Ayant pour objectif de diminuer l’inflation à hauteur de 2%, la BCE (Banque Centrale Européenne) et la FED (Réserve Fédérale des Etats-Unis) ont augmenté leurs taux en un laps de temps très court. Cette remontée provoque un effet direct sur les Banques commerciales puisqu’il s’agit de leur taux d’intérêt lors d’un emprunt auprès de la Banque Centrale Européenne. Ces taux directeurs se répercutent ensuite sur les emprunteurs des banques commerciales.
Le taux médian en 2023 était de 5,4%. La BCE envisage un taux à 4,6% pour 2024 en réaction à la baisse de l’inflation.
Source : Inflation France (2024)
En effet, la période 2022-2023 a été marquée par un choc inflationniste historique depuis ces 20 dernières années, traduite par une inflation IPCH (Indice des Prix à la Consommation Harmonisé) moyenne de 5,9 % en 2022 et de 5,4 % en 2023. L’IPCH permet de distinguer précisément le niveau d’inflation moyen de chaque pays de l’Union Européenne.
Pour autant, la Banque de France prévoit une baisse assez nette de l’inflation en 2024.
Ces projections optimistes permettent-elles d’espérer un retour à la normale en 2024 ?
Source : Statistica (2024)
« La désinflation se lit dans les prix de production mais reste actuellement à confirmer et doit encore s’appliquer aux prix à la consommation » selon la Banque des Territoires.
Cependant, il est inutile d’espérer, en 2024 ou dans les années à venir, un retour aux prix d’avant 2020 : l’impact de l’inflation restera persistant et une partie du choc est permanente. L’inflation restera supérieure à 2,5 % en 2024 et sera très certainement encore supérieure à 2 % en 2025.
Cette inflation a eu, et continuera donc d’avoir, un impact sur les différents taux d’emprunt. Pour autant, le taux du livret A, qui devrait théoriquement se situer autour de 4%, restera, jusqu’à janvier 2025, à un taux plafond de 3 %. On observe la même tendance dans les taux d’emprunt du marché immobilier qui devraient rester supérieurs à 3 % dans les années à venir malgré une baisse de l’inflation.
Construction neuve :
Ces taux de crédit importants ont un impact sur l’achat de logements neufs et sur la capacité des ménages à emprunter pour acheter dans l’ancien comme dans le neuf.
Ces difficultés rencontrées par les acheteurs immobiliers privés impactent directement la production de logement social.
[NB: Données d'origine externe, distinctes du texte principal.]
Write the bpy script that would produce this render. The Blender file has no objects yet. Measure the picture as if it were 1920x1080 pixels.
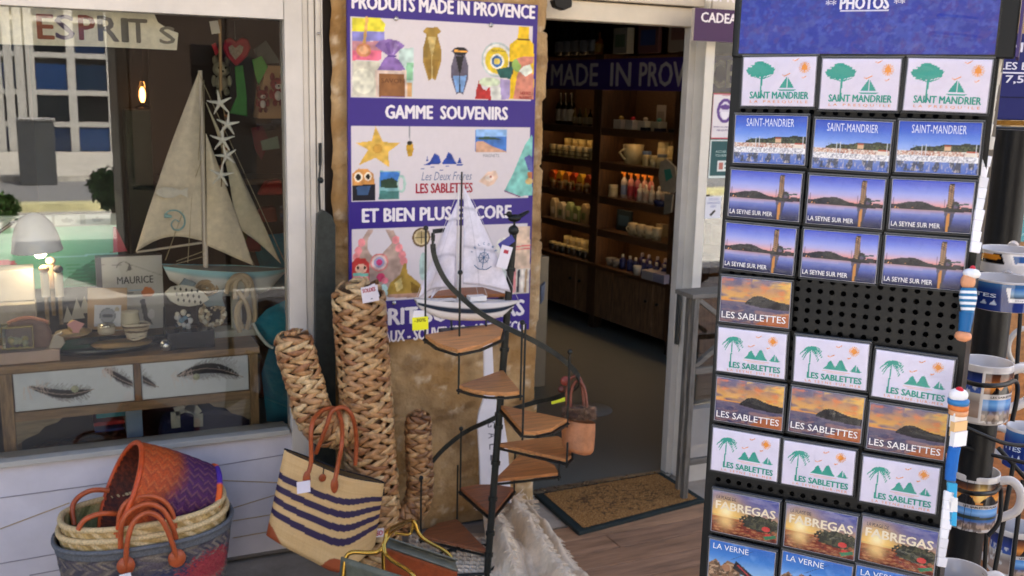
import bpy, math, random
import numpy as np
from mathutils import Matrix, Vector, noise
random.seed(7)
sc = bpy.context.scene
COL = sc.collection
rad = math.radians
# ---------------------------------------------------------------- camera
EYE = np.array([0.0, -3.48567, 1.7])
FPX = 1867.0
_az, _pt, _ro = rad(65.6), rad(-11.1), math.atan(.0243)
_f = np.array([math.cos(_az)*math.cos(_pt), math.sin(_az)*math.cos(_pt), math.sin(_pt)])
_r0 = np.cross(_f, [0, 0, 1]); _r0 /= np.linalg.norm(_r0); _u0 = np.cross(_r0, _f)
_R = math.cos(_ro)*_r0 + math.sin(_ro)*_u0
_U = math.cos(_ro)*_u0 - math.sin(_ro)*_r0
cd = bpy.data.cameras.new('camera'); cam = bpy.data.objects.new('camera', cd); COL.objects.link(cam)
cd.lens = 35.0; cd.sensor_width = 36.0; cd.clip_start = .05; cd.clip_end = 400
cam.matrix_world = Matrix(((_R[0], _U[0], -_f[0], EYE[0]), (_R[1], _U[1], -_f[1], EYE[1]), (_R[2], _U[2], -_f[2], EYE[2]), (0, 0, 0, 1)))
cd.dof.use_dof = True; cd.dof.focus_distance = 1.45; cd.dof.aperture_fstop = 12
sc.camera = cam
# ---------------------------------------------------------------- daylight
SUN_EL, SUN_AZ = 52, 25      # sun stands behind the shop, so its front is in shade
w = bpy.data.worlds.new("World"); sc.world = w; w.use_nodes = True
nt = w.node_tree; bg = nt.nodes['Background']
sky = nt.nodes.new('ShaderNodeTexSky'); sky.sky_type = 'NISHITA'; sky.sun_disc = False
sky.sun_elevation = rad(SUN_EL); sky.sun_rotation = rad(SUN_AZ)
nt.links.new(sky.outputs[0], bg.inputs[0]); bg.inputs[1].default_value = .15; sky.dust_density = 4; sky.ozone_density = .3; sky.air_density = .8
sd = bpy.data.lights.new('sun', 'SUN'); sd.energy = 5; sd.angle = rad(.5); sd.color = (1, .94, .86)
so = bpy.data.objects.new('sun', sd); COL.objects.link(so)
sv = Vector((math.sin(rad(SUN_AZ))*math.cos(rad(SUN_EL)), math.cos(rad(SUN_AZ))*math.cos(rad(SUN_EL)), math.sin(rad(SUN_EL))))
so.rotation_euler = sv.to_track_quat('Z', 'Y').to_euler()
vs = sc.view_settings
vs.view_transform = 'Standard'; vs.look = 'None'; vs.gamma = 1; vs.use_curve_mapping = False
vs.exposure = 2.2
try:
    sc.cycles.max_bounces = 10; sc.cycles.transparent_max_bounces = 24; sc.cycles.sample_clamp_indirect = 6
    sc.cycles.caustics_reflective = False; sc.cycles.caustics_refractive = False
except Exception: pass

# ---------------------------------------------------------------- pixel -> world helpers (measured on the photograph)
def ray(x, y): return _f + _R*(x-960)/FPX + _U*(540-y)/FPX
def G(x, y, z=0.0):
    d = ray(x, y); return Vector(EYE + d*(z-EYE[2])/d[2])
def W(x, y, Y=0.0):
    d = ray(x, y); return Vector(EYE + d*(Y-EYE[1])/d[1])
def D(x, y, t): return Vector(EYE + ray(x, y)*t)
def PLN(x, y, o, ang):
    n = np.array([-math.sin(ang), math.cos(ang), 0]); d = ray(x, y)
    return Vector(EYE + d*(((np.array(o)-EYE) @ n)/(d @ n)))
def frame(o, ux, uy):
    ux = Vector(ux).normalized(); uy = Vector(uy); uy = (uy-ux*uy.dot(ux)).normalized(); uz = ux.cross(uy); o = Vector(o)
    return Matrix(((ux.x, uy.x, uz.x, o.x), (ux.y, uy.y, uz.y, o.y), (ux.z, uy.z, uz.z, o.z), (0, 0, 0, 1)))
def wallframe(o): return frame(o, (1, 0, 0), (0, 0, 1))
T = Matrix.Translation
def lin(c): return c/12.92 if c <= .04045 else ((c+.055)/1.055)**2.4
def hx(s, k=1.0):
    s = s.lstrip('#'); return tuple(lin(int(s[i:i+2], 16)/255)*k for i in (0, 2, 4))
def mixc(a, b, t): return tuple(a[i]*(1-t)+b[i]*t for i in range(3))

# ---------------------------------------------------------------- materials (all procedural, colour from the 'Col' attribute)
MATS = {}
DEF = dict(rough=.55, metal=0, ns=0, na=0, bs=0, ba=0, st=(1, 1, 1), spec=.5, sheen=0)
KINDSM = {
 'paint': dict(rough=.45, ns=9, na=.10, bs=60, ba=.05),
 'matte': dict(rough=.85, ns=14, na=.18, bs=90, ba=.10),
 'wallpaint': dict(rough=.5, ns=2.4, na=.20, bs=40, ba=.06),
 'gloss': dict(rough=.12, ns=12, na=.05),
 'print': dict(rough=.32, ns=40, na=.04),
 'card': dict(rough=.28, ns=60, na=.03),
 'metal': dict(rough=.28, metal=.9, ns=30, na=.15),
 'brass': dict(rough=.2, metal=1.0, ns=25, na=.12),
 'iron': dict(rough=.42, metal=.35, ns=50, na=.35, bs=120, ba=.15),
 'wood': dict(rough=.5, ns=9, na=.45, bs=24, ba=.35, st=(1, 9, 9)),
 'woodz': dict(rough=.55, ns=9, na=.7, bs=24, ba=.35, st=(9, 9, 1)),
 'deck': dict(rough=.6, ns=4, na=.5, bs=14, ba=.35, st=(1, 7, 5)),
 'stone': dict(rough=.95, ns=5, na=.35, bs=45, ba=.9),
 'cement': dict(rough=.85, ns=6, na=.35, bs=60, ba=.35),
 'straw': dict(rough=.42, ns=55, na=.55, bs=90, ba=.25, st=(1, 1, 1)),
 'weave': dict(rough=.6, ns=160, na=.45, bs=260, ba=.5),
 'raffia': dict(rough=.6, ns=200, na=.14, bs=300, ba=.3, st=(1, 1, 3)),
 'cloth': dict(rough=.9, ns=40, na=.18, bs=350, ba=.4),
 'leather': dict(rough=.42, ns=25, na=.35, bs=160, ba=.3),
 'fur': dict(rough=.9, ns=80, na=.6, bs=120, ba=.6),
 'coir': dict(rough=.95, ns=120, na=.6, bs=300, ba=1.0),
 'plastic': dict(rough=.42, ns=20, na=.08),
 'ceramic': dict(rough=.08, ns=10, na=.03),
 'rubber': dict(rough=.7, ns=40, na=.2, bs=120, ba=.2),
 'foliage': dict(rough=.6, ns=20, na=.5),
 'asphalt': dict(rough=.9, ns=20, na=.4, bs=80, ba=.4),
}
def _n(nt, t, **k):
    n = nt.nodes.new(t)
    for a, b in k.items(): setattr(n, a, b)
    return n
def mat(kind):
    if kind in MATS: return MATS[kind]
    m = bpy.data.materials.new(kind); m.use_nodes = True; nt = m.node_tree; L = nt.links.new
    nt.nodes.clear(); out = _n(nt, 'ShaderNodeOutputMaterial')
    if kind in ('glass', 'sleeve', 'jar'):
        tr = _n(nt, 'ShaderNodeBsdfTransparent'); gl = _n(nt, 'ShaderNodeBsdfGlossy'); mx = _n(nt, 'ShaderNodeMixShader')
        fr = _n(nt, 'ShaderNodeFresnel'); mul = _n(nt, 'ShaderNodeMath', operation='MULTIPLY_ADD')
        fr.inputs[0].default_value = {'glass': 1.5, 'sleeve': 1.45, 'jar': 1.5}[kind]
        mul.inputs[1].default_value = {'glass': 1.25, 'sleeve': .5, 'jar': 1.2}[kind]
        mul.inputs[2].default_value = {'glass': .012, 'sleeve': .0, 'jar': .05}[kind]
        gl.inputs['Roughness'].default_value = {'glass': .0, 'sleeve': .12, 'jar': .05}[kind]
        tr.inputs[0].default_value = {'glass': (.97, .985, .975, 1), 'sleeve': (1, 1, 1, 1), 'jar': (.9, .93, .92, 1)}[kind]
        if kind == 'sleeve':
            tc = _n(nt, 'ShaderNodeTexCoord'); nz = _n(nt, 'ShaderNodeTexNoise'); bp = _n(nt, 'ShaderNodeBump')
            nz.inputs['Scale'].default_value = 45; nz.inputs['Distortion'].default_value = 2.0; nz.inputs['Detail'].default_value = 2
            L(tc.outputs['Object'], nz.inputs[0]); L(nz.outputs[0], bp.inputs['Height']); bp.inputs['Distance'].default_value = .002; bp.inputs['Strength'].default_value = .5
            L(bp.outputs[0], gl.inputs['Normal']); L(bp.outputs[0], fr.inputs['Normal'])
        L(fr.outputs[0], mul.inputs[0]); L(mul.outputs[0], mx.inputs[0]); L(tr.outputs[0], mx.inputs[1]); L(gl.outputs[0], mx.inputs[2]); L(mx.outputs[0], out.inputs[0])
        MATS[kind] = m; return m
    if kind.startswith('emit'):
        e = _n(nt, 'ShaderNodeEmission'); at = _n(nt, 'ShaderNodeVertexColor', layer_name='Col'); L(at.outputs[0], e.inputs[0])
        e.inputs[1].default_value = float(kind[4:]); L(e.outputs[0], out.inputs[0]); MATS[kind] = m; return m
    k = dict(DEF); k.update(KINDSM[kind])
    p = _n(nt, 'ShaderNodeBsdfPrincipled'); L(p.outputs[0], out.inputs[0])
    p.inputs['Specular IOR Level'].default_value = {'plastic': .22, 'print': .25, 'card': .2, 'iron': .35, 'rubber': .2}.get(kind, .45)
    p.inputs['Roughness'].default_value = k['rough']; p.inputs['Metallic'].default_value = k['metal']
    at = _n(nt, 'ShaderNodeVertexColor', layer_name='Col'); col = at.outputs[0]
    tc = _n(nt, 'ShaderNodeTexCoord'); mp = _n(nt, 'ShaderNodeMapping'); mp.inputs['Scale'].default_value = k['st']; L(tc.outputs['Object'], mp.inputs[0])
    if k['na']:
        nz = _n(nt, 'ShaderNodeTexNoise'); nz.inputs['Scale'].default_value = k['ns']; nz.inputs['Detail'].default_value = 8; nz.inputs['Roughness'].default_value = .65
        L(mp.outputs[0], nz.inputs[0]); rg = _n(nt, 'ShaderNodeMapRange')
        rg.inputs['From Min'].default_value = .3; rg.inputs['From Max'].default_value = .7; rg.inputs['To Min'].default_value = 1-k['na']; rg.inputs['To Max'].default_value = 1+k['na']*.5
        L(nz.outputs[0], rg.inputs[0]); vm = _n(nt, 'ShaderNodeVectorMath', operation='SCALE'); L(col, vm.inputs[0]); L(rg.outputs[0], vm.inputs['Scale']); col = vm.outputs[0]
        rr = _n(nt, 'ShaderNodeMapRange'); rr.inputs['To Min'].default_value = max(.02, k['rough']-.12); rr.inputs['To Max'].default_value = min(1, k['rough']+.12)
        L(nz.outputs[0], rr.inputs[0]); L(rr.outputs[0], p.inputs['Roughness'])
    L(col, p.inputs['Base Color'])
    if k['ba']:
        n2 = _n(nt, 'ShaderNodeTexNoise'); n2.inputs['Scale'].default_value = k['bs']; n2.inputs['Detail'].default_value = 5; L(mp.outputs[0], n2.inputs[0])
        bp = _n(nt, 'ShaderNodeBump'); bp.inputs['Strength'].default_value = min(1, k['ba']); bp.inputs['Distance'].default_value = .009 if kind == 'stone' else .004
        L(n2.outputs[0], bp.inputs['Height']); L(bp.outputs[0], p.inputs['Normal'])
    MATS[kind] = m; return m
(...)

Dans le neuf, les réservations ont baissé de 45 % en 2023. De fait, des répercussions sur la production de logement social en VEFA* sont à prévoir, alors même que la production en MOD*** est difficilement soutenable par les bailleurs sociaux en raison de l’augmentation du taux du livret A.
Rénovation :
Enfin, les bailleurs sociaux doivent aussi rénover leur parc massivement pour atteindre les objectifs de la loi Climat et résilience. Pour rappel, d’après les travaux menés sur la stratégie régionale bas-carbone, les bailleurs sociaux devront rénover 150 000 logements en étiquette DPE E, F et G d’ici à 2034. Les taux importants ont donc un impact sur la capacité des bailleurs sociaux à rénover leur parc. Cela l’est d’autant plus lorsque les coûts des rénovations, impactés par l’inflation, avoisinent en moyenne 80 000 euros pour un logement collectif et 100 000 euros pour un logement individuel (d’après les derniers constats des bailleurs lors de ce Club des DAF).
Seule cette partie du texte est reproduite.